Of course, there have been and are legacies that I identify with, that I do not abhor. The idea of a messiah, of a teleological end in history, of a final justice and perfection in man -- this is not to be taken lightly. Whereas some peoples of the ancient world saw civilization and life as an inevitable decline from resplendent order into rough chaos, a few Israelite thinkers, the prophets, dared to reverse the course of history and projected sorrow into the past with the burning of the temple, joy into the future. They recreated God in the image of time, and it was time that would reveal to them the face of eternity. The idea of a God perpetually present and absent produced much and beautiful literature, and the peculiar virtue of the Jewish people has been an attachment and devotion to the study of that literature. Even more has been produced -- the Jews are perhaps a people of poets; recasting old traditions in new and ever more beautiful conceptions; Sinai gave way to the Torah, the Torah gave way to Kabbalah, Kabbalah gave way to the mystic doctrines of the Hassids...

But I don't like what I've seen of modern Judaism. We are enslaved to the past. Moses has superceded God, the Holocaust has weighed down on our creative spirit, we are perpetually afraid, and we draw into ourselves. The orthodox memorize their scriptures and set them out in great detail in charts, drawings; there is almost a scientific precision -- but purchased at the cost of wisdom! For them there is some joy in their communities and their timeless rituals, frozen perpetually in place, but what is there for the rest of us? Guilt. We are ashamed of our culture, which is easily reduced to caricatures; we are ashamed of our scriptures, which contain much that seems backward and out of this world; we are ashamed that we are not Christians, or that we are not Americans; or we are ashamed that we are too much Americans, too much Christians. We are outraged that we were persecuted; we are outraged at our ancestors for allowing themselves to be persecuted; we are outraged that the world associates us with wealth; we are outraged that we are so wealthy; and yet all our friends are Jews, and yet all we talk about is Judaism, and yet whenever we comes across the word Jew in a book, even when the words are scarlet with revulsion, we feel a secret delight. We love, we have always loved, the spotlight.

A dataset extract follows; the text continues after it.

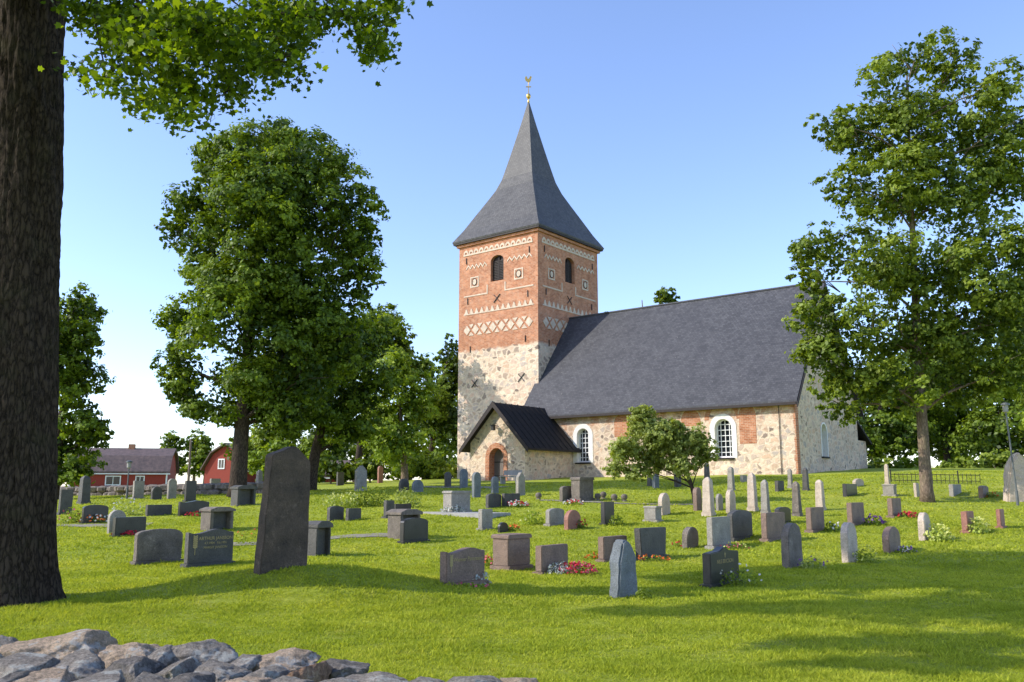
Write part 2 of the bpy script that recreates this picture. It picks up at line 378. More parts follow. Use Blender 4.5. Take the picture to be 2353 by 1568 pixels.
path([(120,1208),(250,1209),(345,1206)], .8); path([(520,1252),(640,1250),(790,1235),(900,1230)], .8)
path([(960,1119),(1050,1120),(1150,1121)], 1.1); path([(1240,1150),(1430,1158),(1600,1160)], .4)

# ------------------------------------------------ church
CH = empty('church', (16.26, 50, 2.3), R(-38.5), 'medieval stone church with brick tower, pointed slate spire and dark nave roof', 'church')
Sf = lambda c: (lambda u, v, d: (u, c-d, v))
Ef = lambda c: (lambda u, v, d: (c+d, u, v))
def arch(cx, z0, w, h, n=12, rise=None):
    r = w/2; rise = r if rise is None else rise; pts = [(cx-r, z0)]
    for i in range(n+1):
        a = math.pi-math.pi*i/n; pts.append((cx+r*math.cos(a), z0+h-rise+rise*math.sin(a)))
    pts.append((cx+r, z0)); return pts
NL, NW, TWx, TY0, TY1 = 19.5, 11.2, 7.9, 1.5, 9.7
TX0, TX1 = -NL-TWx, -NL
yz = lambda u, v, d: (d, u, v)
nave = MB().ext([(0,-1.5),(NW,-1.5),(NW,4.75),(NW/2,12.0),(0,4.75)], -NL, 0, yz).build('nave_wall', M['nave'], CH)
wins = [(-4.48, 1.1, 1.12, 2.35), (-14.65, 1.0, 1.0, 2.3)]
cut = [MB().ext(arch(c, z, w, h), -.4, .3, Sf(0)).build('c', M['nave'], CH) for c, z, w, h in wins]
cut.append(MB().ext(arch(4.6, 1.2, 1., 2.), -.35, .3, Ef(0)).build('c', M['nave'], CH))
boolcut(nave, cut)
def window(fr, c, z, w, h, surround=.3):
    s = MB(); n = 12
    A = arch(c, z, w, h, n); B = arch(c, z-.02, w+2*surround, h+surround+.02, n)
    s.band(A, B, -.02, .03, fr); Ai = arch(c, z, w-.03, h-.015, n); s.band(A, Ai, -.36, .03, fr)
    wo = s.build('window', M['plaster'], CH)
    MB().ext(arch(c, z+.01, w-.04, h-.03, n), -.39, -.34, fr).build('pane', M['glass'], wo)
    f = MB(); f.band(arch(c, z+.02, w-.05, h-.05, n), arch(c, z+.08, w-.19, h-.17, n), -.335, -.27, fr)
    for k in range(1, 4):
        u = c-w/2+w*k/4; top = z+h-w/2+math.sqrt(max(0, (w/2)**2-(u-c)**2))-.05; f.rect(u-.02, u+.02, z+.03, top, -.333, -.29, fr)
    for k in range(1, 7):
        v = z+h*k/7; hw = w/2-.04 if v < z+h-w/2 else math.sqrt(max(.01, (w/2)**2-(v-(z+h-w/2))**2))-.04
        f.rect(c-hw, c+hw, v-.02, v+.02, -.33, -.285, fr)
    f.rect(c-w/2+.02, c+w/2-.02, z+.02, z+.1, -.334, -.25, fr)
    f.build('window_frame', M['white'], wo)
    MB().rect(c-w/2-.1, c+w/2+.1, z-.1, z-.005, -.3, .1, fr).build('sill', M['tar'], wo)
for w_ in wins: window(Sf(0), *w_)
window(Ef(0), 4.6, 1.2, 1., 2., .1)
def blind(c, z, w, h):
    m = MB(); m.ext(arch(c, z, w, h, 14), -.02, .012, Sf(0)); o = m.build('blind_arch', M['brick'], CH)
    MB().band(arch(c, z, w, h, 14)[1:-1], arch(c, z+.06, w+.1, h, 14)[1:-1], -.02, .03, Sf(0)).build('arch_rim', M['cream'], o)
blind(-2.9, 1.9, 1.05, 2.3); blind(-6.6, 3.1, 1.3, 1.05); blind(-11.6, 2.6, 1.1, 1.5)
MB().band(arch(-4.48, 3.3, 1.8, 1.0, 14)[1:-1], arch(-4.48, 3.3, 2.4, 1.28, 14)[1:-1], -.02, .016, Sf(0)).build('relieving_arch', M['brick'], CH)
sl = (12.15-4.75)/(NW/2)
rf = MB(); ov = .45
prof = [(-ov, 4.75-ov*sl+.12), (NW/2, 12.3), (NW+ov, 4.75-ov*sl+.12), (NW+ov, 4.75-ov*sl-.08), (NW/2, 12.05), (-ov, 4.75-ov*sl-.08)]
rf.ext(prof, -NL-.35, .3, yz); ro = rf.build('nave_roof', M['slate'], CH)
MB().ext([(-ov-.04, 4.75-ov*sl-.14),(-ov-.04, 4.75-ov*sl+.02),(-ov+.1, 4.75-ov*sl+.02),(-ov+.1, 4.75-ov*sl-.14)], -NL-.3, .25, yz).build('eave_board', M['darkwood'], ro)
MB().tube([(-NL, NW/2, 12.3), (.32, NW/2, 12.3)], [.1, .1], 6).build('ridge_cap', M['slate'], ro)
for s_ in (0, 1):
    a = (-ov-.03, 4.75-ov*sl-.02) if s_ == 0 else (NW+ov+.03, 4.75-ov*sl-.02)
    MB().ext([a, (NW/2, 12.22), (NW/2, 11.92), (a[0], a[1]-.28)], .3, .36, yz).build('bargeboard', M['darkwood'], ro)
dm = MB()
for i in range(60): dm.rect(-NL+.2+i*.32, -NL+.36+i*.32, 4.28, 4.42, -.01, .06, Sf(0))
dm.rect(-NL, -.01, 4.415, 4.5, -.01, .09, Sf(0)); dm.build('dentil_course', M['brick'], CH)
MB().bar((-.95, -.05, -1), (-.95, -.05, 4.4), .02).build('lightning_conductor', M['iron'], CH)
an = MB().box(-5.0, -.8, NW, NW+4.4, -1.5, 2.6).build('sacristy_wall', M['porchwall'], CH)
MB().ext([(NW-.1, 4.9), (NW+4.8, 2.5), (NW+4.8, 2.35), (NW-.1, 4.7)], -5.3, -.5, yz).build('sacristy_roof', M['tar'], an)
tw = MB().box(TX0, TX1, TY0, TY1, -1.5, 18.85).build('tower_wall', M['towerwall'], CH)
wS = ((TX0+TX1)/2+.0, 15.15, 1.3, 2.05); wE = ((TY0+TY1)/2+.1, 15.15, 1.3, 2.05)
boolcut(tw, [MB().ext(arch(*wS, rise=.45), -.4, .3, Sf(TY0)).build('c', M['brick'], CH), MB().ext(arch(*wE, rise=.45), -.4, .3, Ef(TX1)).build('c', M['brick'], CH)])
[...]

I don't like my legacy. Why is it that the biggest quandary for modern Jews is intermarriage and assimilation? Do they think Judaism will disappear? It is historical fact; it can never disappear; or if it disappears it goes the way of all flesh. And what loss if it does disappear? Do things not become irrelevant? Do they not die? Is it responsible to place oneself against the mainstream for the sake of preserving something that drew its identity from its opposition to the mainstream in the first place? Individuality for the sake of individuality? And I have to say, I am angry at the Jews. I am angry at the Orthodox for sticking out like a sore thumb; I am angry at the cultural Jews for sticking out like a sore thumb; I am angry that everybody knows who we are, because we are Jews. That everybody draws attention to us, because we are Jews. And why are we Jews? Because we said we were Jews! And what if I don't want to be a Jew?

Then I am still a Jew.

Once a Jew, always a Jew. Because the rest of my people desire so fervently to preserve their Judaism and are so ardently in the lime-light, Judaism will continue forever. And as long as it continues, my life is in danger. There have been many of us who have tried to separate ourselves from the mass, heading towards destruction. But it is in vain to struggle against a stampede without being swept away! As long as Judaism continues, then, I try to separate myself from it, deny it, get it out of my system. But for the very reason that I must deny it, I am not free from it. And despite my fervent desire to...to assimilate, to become part of the mainstream, to join in with the rest of the world, that very desire brands me, now and forever, a Jew. And what is a Jew?